Focussing on the matriarchs of the family, where one amongst them is the murderer, 8 Femmes unveils a rich subtext where the characters reveal more about themselves through song than what intended. The musical aspect of 8 Femmes seems quite jarring at first, however like most musicals, takes a while to settle into in order to purely enjoy the interior monologues that are sung by each of the eight women.

The magnificent costume and set design are strikingly bold and colourful, reminiscent of Douglas Sirk’s melodramas, appropriately capturing the artificiality of the style and era that Ozon attempts to evoke.

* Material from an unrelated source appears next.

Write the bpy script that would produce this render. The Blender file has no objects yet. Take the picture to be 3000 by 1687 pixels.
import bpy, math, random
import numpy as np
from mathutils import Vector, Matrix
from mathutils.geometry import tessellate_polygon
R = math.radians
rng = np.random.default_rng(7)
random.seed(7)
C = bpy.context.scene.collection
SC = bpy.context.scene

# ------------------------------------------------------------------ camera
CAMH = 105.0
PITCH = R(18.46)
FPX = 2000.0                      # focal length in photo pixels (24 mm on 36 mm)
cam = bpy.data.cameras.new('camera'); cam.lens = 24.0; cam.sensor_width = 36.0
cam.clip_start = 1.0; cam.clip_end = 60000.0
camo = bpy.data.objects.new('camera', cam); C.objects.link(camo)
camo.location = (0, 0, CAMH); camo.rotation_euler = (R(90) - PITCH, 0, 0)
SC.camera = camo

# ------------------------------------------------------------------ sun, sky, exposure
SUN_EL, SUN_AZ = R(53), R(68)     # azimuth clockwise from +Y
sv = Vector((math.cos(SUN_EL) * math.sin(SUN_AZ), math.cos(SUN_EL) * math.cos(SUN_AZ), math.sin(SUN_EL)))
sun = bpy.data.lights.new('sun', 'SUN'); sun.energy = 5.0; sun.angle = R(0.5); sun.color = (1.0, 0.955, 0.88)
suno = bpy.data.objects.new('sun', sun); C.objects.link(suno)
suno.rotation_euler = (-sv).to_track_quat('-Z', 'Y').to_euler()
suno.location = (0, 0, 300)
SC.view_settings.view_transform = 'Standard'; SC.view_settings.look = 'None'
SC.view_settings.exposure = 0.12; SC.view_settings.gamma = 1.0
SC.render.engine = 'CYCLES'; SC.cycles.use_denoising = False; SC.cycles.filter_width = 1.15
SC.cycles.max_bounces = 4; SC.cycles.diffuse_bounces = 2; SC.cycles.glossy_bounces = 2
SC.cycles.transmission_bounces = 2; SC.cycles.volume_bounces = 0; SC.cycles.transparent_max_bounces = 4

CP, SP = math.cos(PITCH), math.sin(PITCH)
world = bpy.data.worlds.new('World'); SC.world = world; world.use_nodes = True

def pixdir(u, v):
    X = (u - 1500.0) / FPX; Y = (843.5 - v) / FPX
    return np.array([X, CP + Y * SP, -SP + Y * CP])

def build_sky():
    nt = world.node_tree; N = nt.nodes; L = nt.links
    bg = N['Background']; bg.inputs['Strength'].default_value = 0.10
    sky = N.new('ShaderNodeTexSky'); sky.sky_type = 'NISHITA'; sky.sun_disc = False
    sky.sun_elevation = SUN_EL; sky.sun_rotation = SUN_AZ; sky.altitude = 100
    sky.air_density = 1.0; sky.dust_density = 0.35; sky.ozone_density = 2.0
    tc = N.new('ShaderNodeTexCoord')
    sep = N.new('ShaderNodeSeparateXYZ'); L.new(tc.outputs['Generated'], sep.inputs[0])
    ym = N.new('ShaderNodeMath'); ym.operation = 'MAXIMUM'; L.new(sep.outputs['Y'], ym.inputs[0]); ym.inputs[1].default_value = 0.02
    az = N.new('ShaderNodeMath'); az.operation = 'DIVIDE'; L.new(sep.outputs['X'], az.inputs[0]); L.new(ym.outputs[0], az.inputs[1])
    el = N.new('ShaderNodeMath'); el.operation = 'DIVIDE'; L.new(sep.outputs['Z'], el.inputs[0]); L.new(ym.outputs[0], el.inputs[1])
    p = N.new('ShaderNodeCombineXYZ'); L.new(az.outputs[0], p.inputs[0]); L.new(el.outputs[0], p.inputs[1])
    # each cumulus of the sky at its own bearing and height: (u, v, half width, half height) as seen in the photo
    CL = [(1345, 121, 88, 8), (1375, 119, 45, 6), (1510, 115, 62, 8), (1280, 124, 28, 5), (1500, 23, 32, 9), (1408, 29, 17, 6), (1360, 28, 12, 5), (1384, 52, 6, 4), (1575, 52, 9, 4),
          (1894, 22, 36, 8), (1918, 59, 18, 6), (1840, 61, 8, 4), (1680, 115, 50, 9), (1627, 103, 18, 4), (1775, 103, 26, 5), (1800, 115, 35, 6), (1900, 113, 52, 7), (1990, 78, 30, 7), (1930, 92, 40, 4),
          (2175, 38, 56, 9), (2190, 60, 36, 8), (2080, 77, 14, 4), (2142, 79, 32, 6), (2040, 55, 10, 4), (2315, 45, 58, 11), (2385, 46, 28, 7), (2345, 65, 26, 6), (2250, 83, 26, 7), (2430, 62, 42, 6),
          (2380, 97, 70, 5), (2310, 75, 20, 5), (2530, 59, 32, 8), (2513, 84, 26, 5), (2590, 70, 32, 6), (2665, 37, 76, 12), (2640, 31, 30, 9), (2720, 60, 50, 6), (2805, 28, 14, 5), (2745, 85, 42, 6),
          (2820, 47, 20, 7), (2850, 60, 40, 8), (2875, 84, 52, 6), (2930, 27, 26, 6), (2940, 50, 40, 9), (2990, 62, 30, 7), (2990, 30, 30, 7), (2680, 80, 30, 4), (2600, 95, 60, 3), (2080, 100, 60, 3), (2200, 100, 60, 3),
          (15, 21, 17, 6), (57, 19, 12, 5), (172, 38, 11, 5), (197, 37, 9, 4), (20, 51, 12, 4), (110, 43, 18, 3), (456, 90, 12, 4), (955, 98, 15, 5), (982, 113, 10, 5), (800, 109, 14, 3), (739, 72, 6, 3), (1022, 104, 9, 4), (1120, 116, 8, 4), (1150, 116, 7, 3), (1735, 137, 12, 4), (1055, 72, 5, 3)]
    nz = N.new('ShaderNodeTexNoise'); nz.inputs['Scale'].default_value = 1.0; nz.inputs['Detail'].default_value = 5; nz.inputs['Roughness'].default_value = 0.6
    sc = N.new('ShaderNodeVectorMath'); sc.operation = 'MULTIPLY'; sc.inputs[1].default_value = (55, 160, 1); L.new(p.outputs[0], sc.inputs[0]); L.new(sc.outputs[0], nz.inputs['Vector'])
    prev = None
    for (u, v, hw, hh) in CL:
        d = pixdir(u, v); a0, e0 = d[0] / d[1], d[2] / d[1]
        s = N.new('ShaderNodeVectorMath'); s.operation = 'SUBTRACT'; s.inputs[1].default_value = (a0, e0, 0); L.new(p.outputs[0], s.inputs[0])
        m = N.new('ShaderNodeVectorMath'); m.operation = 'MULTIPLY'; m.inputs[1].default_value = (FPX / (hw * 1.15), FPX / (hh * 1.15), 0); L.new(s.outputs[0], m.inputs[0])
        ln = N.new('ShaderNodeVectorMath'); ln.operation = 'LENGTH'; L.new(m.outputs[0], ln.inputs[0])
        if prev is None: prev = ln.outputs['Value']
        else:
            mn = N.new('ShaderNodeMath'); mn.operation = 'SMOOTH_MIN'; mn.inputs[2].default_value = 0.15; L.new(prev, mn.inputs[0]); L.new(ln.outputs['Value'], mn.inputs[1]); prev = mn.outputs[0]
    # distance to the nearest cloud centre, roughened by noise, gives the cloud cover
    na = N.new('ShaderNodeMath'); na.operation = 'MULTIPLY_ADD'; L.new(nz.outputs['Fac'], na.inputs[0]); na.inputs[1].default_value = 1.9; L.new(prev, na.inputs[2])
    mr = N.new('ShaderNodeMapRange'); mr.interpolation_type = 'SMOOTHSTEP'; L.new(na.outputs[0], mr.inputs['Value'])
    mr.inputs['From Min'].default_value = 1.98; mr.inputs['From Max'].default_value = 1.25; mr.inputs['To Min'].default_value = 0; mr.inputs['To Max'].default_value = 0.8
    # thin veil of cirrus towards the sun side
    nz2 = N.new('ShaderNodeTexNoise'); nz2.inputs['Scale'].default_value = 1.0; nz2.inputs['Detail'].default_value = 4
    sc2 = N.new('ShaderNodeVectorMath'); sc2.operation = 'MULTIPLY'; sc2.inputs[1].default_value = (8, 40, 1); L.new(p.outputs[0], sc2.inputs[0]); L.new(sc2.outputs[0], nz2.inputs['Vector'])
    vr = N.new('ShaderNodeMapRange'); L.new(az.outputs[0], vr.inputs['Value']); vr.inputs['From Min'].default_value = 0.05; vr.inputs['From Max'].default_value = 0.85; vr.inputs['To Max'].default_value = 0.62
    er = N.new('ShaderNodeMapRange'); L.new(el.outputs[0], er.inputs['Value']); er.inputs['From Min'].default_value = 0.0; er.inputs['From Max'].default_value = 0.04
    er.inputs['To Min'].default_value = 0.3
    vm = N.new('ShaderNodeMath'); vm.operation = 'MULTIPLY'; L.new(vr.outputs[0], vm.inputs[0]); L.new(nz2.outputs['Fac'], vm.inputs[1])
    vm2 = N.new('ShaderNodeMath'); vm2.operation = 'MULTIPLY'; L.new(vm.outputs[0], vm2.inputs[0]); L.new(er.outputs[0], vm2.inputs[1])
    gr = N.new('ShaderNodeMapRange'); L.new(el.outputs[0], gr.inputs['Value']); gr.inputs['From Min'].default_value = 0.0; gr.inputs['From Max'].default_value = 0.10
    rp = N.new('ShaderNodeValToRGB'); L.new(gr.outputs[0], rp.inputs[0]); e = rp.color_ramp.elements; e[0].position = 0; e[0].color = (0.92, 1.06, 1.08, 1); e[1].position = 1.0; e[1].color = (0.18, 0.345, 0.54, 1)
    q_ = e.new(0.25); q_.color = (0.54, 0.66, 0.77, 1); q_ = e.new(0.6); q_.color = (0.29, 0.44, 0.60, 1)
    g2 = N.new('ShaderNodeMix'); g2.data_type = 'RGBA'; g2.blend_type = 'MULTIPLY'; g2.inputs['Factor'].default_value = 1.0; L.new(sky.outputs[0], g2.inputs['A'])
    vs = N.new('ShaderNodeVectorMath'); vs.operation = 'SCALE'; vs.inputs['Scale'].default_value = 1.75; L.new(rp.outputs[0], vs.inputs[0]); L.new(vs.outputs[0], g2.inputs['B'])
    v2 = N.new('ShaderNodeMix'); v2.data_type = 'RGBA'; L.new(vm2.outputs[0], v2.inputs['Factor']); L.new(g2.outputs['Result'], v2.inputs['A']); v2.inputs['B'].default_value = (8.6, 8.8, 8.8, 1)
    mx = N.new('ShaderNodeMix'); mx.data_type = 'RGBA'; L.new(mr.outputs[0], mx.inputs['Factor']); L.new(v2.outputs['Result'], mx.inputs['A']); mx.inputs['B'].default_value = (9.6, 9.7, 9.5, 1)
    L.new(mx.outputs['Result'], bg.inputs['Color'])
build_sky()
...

The actresses portraying the eight women are all great in their own rights, especially the luminous Catherine Deneuve as the wife Gaby, Isabelle Huppert as her uptight and neurotic sister Augustine and Fanny Ardant as Marcel’s sensuous sister Pierrette. All eight women span different generations, including Gaby’s daughters Suzon (Virginie Ledoyen) and Catherine (Ludivine Sagnier) and her mother Mrs. Chanel (Firmine Richard) including class, colour and sexuality.

In the end so much is revealed about the eight women that the murderer is almost irrelevant and at times an annoying loose thread that best be forgotten.
A wonderfully entertaining musical comedy that is beautiful to look at whilst capturing the decadence of the naïve and seemingly innocent era of the 50s.